[Records]
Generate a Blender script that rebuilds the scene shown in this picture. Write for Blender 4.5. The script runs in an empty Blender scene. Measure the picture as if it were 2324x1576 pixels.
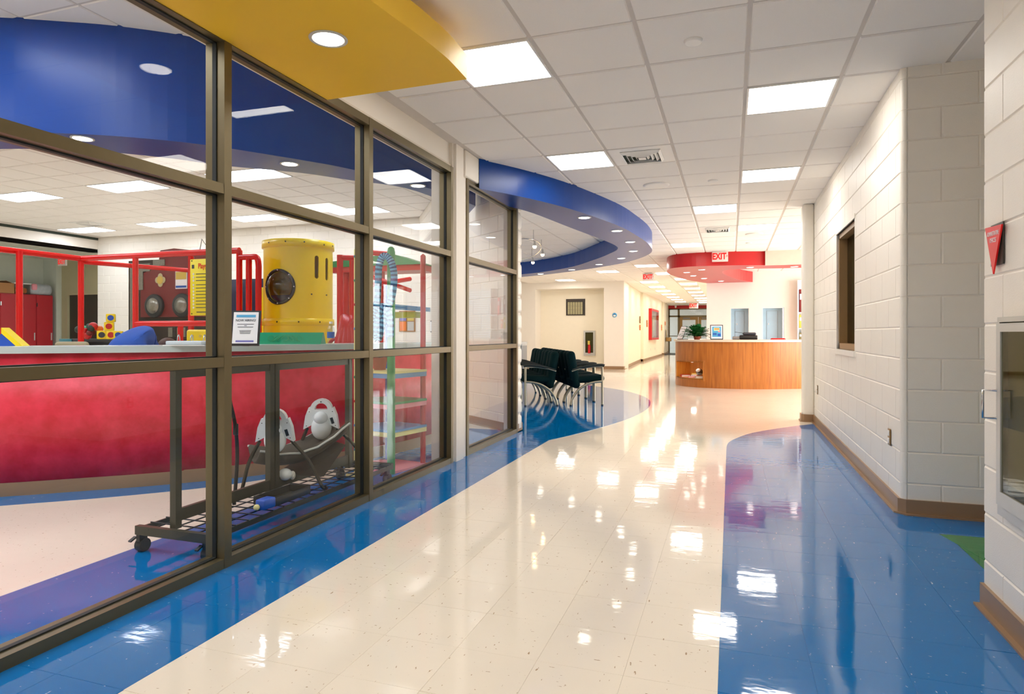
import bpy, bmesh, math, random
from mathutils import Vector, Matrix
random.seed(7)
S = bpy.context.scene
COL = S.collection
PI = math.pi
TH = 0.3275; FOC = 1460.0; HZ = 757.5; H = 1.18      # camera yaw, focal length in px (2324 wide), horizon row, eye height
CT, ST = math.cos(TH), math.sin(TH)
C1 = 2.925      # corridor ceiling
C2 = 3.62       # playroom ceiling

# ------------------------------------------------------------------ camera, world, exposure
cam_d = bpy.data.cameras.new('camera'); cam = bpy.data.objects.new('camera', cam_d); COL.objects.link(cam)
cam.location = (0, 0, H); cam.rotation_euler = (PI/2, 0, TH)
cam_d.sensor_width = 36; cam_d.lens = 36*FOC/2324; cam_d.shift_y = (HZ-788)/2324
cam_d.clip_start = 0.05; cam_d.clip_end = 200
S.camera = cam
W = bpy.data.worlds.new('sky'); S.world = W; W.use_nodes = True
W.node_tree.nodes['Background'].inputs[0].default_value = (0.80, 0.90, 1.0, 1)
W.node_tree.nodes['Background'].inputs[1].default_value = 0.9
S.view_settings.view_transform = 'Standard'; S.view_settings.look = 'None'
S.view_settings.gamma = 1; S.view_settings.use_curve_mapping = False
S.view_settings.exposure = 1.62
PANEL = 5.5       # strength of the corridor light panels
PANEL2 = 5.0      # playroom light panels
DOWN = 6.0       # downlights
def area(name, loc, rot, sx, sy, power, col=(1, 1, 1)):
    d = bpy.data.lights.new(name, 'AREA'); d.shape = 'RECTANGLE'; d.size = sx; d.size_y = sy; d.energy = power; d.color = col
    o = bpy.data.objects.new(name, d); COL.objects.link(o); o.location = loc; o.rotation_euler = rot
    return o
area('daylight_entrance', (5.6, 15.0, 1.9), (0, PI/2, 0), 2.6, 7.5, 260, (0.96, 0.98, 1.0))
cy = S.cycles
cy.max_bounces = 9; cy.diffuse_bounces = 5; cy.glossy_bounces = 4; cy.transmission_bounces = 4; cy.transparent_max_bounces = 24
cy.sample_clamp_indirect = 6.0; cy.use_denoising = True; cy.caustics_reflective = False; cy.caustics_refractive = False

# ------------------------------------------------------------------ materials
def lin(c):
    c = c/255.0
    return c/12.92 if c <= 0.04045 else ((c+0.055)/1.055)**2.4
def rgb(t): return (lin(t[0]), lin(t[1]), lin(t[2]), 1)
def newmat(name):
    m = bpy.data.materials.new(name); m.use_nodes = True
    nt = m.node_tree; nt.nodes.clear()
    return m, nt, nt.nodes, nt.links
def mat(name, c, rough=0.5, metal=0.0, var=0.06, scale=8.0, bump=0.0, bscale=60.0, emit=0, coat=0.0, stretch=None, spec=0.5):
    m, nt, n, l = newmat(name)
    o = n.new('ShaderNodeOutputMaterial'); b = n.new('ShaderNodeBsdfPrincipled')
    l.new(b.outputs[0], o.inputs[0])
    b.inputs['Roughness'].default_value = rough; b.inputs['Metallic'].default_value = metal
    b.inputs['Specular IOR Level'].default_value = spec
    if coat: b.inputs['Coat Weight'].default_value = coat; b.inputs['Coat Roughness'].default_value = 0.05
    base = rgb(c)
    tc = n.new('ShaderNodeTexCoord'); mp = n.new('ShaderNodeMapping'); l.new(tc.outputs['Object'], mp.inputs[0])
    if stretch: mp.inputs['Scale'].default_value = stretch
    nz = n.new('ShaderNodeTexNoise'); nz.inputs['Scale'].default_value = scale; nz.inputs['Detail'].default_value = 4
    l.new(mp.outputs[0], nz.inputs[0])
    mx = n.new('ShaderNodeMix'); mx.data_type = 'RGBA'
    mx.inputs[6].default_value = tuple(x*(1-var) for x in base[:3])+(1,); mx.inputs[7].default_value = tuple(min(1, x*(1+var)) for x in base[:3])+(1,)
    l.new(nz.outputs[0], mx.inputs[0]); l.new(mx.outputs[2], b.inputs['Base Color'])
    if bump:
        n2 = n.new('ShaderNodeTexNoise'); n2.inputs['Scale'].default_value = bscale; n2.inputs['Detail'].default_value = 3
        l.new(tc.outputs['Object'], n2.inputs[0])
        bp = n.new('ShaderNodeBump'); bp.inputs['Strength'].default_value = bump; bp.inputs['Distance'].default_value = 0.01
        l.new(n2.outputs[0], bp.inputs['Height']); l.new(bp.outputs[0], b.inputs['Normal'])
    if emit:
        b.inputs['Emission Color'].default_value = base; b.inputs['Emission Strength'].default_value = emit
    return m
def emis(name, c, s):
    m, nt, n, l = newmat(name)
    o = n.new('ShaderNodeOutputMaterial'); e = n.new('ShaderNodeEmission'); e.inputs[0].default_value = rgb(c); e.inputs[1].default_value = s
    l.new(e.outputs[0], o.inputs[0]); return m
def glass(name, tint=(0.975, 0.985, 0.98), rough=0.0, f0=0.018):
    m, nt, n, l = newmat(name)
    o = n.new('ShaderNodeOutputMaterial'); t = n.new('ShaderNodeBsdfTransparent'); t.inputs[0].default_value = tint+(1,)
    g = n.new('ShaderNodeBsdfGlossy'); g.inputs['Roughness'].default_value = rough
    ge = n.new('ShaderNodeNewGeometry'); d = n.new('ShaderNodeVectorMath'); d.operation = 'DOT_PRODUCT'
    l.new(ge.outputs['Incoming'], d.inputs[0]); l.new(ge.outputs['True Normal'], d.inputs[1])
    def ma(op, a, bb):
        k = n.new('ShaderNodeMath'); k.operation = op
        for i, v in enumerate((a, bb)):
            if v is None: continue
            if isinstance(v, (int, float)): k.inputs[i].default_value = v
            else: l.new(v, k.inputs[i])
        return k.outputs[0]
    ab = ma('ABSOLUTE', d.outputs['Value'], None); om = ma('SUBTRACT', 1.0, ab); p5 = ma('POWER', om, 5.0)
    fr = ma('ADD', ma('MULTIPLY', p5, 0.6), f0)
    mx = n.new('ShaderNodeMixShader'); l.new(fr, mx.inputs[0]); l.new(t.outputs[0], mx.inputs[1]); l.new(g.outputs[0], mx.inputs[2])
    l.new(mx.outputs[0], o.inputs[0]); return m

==

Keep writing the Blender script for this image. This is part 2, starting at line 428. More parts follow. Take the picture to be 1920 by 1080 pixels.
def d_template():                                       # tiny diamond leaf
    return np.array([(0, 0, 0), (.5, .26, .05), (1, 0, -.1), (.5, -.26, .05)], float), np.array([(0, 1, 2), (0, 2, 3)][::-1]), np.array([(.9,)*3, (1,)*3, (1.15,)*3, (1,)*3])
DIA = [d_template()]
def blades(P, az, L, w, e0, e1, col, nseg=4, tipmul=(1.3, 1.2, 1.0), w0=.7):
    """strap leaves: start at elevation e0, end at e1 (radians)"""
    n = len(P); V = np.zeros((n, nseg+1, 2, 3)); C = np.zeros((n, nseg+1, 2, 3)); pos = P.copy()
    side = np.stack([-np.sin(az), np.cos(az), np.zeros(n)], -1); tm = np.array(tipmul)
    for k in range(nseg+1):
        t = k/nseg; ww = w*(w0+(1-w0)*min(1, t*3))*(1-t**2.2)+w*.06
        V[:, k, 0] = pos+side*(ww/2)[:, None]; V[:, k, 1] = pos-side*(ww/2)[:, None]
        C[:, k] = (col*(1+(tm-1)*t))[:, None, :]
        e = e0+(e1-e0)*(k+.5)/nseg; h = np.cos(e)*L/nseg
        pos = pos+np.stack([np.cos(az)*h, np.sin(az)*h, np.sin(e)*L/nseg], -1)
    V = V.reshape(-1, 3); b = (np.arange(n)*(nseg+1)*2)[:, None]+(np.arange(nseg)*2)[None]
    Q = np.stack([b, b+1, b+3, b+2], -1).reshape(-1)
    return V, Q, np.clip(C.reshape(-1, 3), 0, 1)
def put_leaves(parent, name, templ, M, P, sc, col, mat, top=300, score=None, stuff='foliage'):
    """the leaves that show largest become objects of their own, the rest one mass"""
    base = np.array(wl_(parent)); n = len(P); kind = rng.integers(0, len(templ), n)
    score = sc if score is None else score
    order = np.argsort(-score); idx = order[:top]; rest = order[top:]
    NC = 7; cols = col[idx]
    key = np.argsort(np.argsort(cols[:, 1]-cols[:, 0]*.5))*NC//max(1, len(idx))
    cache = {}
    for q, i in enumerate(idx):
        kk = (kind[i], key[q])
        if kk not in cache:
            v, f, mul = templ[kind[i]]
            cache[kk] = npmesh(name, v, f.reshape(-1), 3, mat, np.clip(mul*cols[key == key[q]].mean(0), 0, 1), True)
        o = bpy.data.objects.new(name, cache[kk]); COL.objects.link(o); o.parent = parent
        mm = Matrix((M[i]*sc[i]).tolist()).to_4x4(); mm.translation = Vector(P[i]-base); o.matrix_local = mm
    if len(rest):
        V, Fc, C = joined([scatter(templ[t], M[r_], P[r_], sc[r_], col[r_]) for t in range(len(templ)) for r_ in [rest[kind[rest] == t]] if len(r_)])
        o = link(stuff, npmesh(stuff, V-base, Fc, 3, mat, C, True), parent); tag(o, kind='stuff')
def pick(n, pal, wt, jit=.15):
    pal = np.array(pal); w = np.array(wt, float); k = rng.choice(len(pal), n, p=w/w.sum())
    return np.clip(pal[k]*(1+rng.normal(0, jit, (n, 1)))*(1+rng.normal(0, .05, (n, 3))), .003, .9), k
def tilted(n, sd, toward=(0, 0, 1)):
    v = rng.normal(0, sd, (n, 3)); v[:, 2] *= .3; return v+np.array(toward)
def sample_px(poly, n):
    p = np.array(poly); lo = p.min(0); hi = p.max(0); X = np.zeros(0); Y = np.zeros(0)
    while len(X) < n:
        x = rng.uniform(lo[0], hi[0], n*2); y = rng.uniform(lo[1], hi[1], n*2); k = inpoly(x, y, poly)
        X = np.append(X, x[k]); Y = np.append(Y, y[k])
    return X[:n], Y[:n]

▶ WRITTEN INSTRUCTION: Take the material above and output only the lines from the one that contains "Generate a Blender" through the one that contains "# playroom ceiling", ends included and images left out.

▶ EXPECTED ANSWER:
Generate a Blender script that rebuilds the scene shown in this picture. Write for Blender 4.5. The script runs in an empty Blender scene. Measure the picture as if it were 2324x1576 pixels.
import bpy, bmesh, math, random
from mathutils import Vector, Matrix
random.seed(7)
S = bpy.context.scene
COL = S.collection
PI = math.pi
TH = 0.3275; FOC = 1460.0; HZ = 757.5; H = 1.18      # camera yaw, focal length in px (2324 wide), horizon row, eye height
CT, ST = math.cos(TH), math.sin(TH)
C1 = 2.925      # corridor ceiling
C2 = 3.62       # playroom ceiling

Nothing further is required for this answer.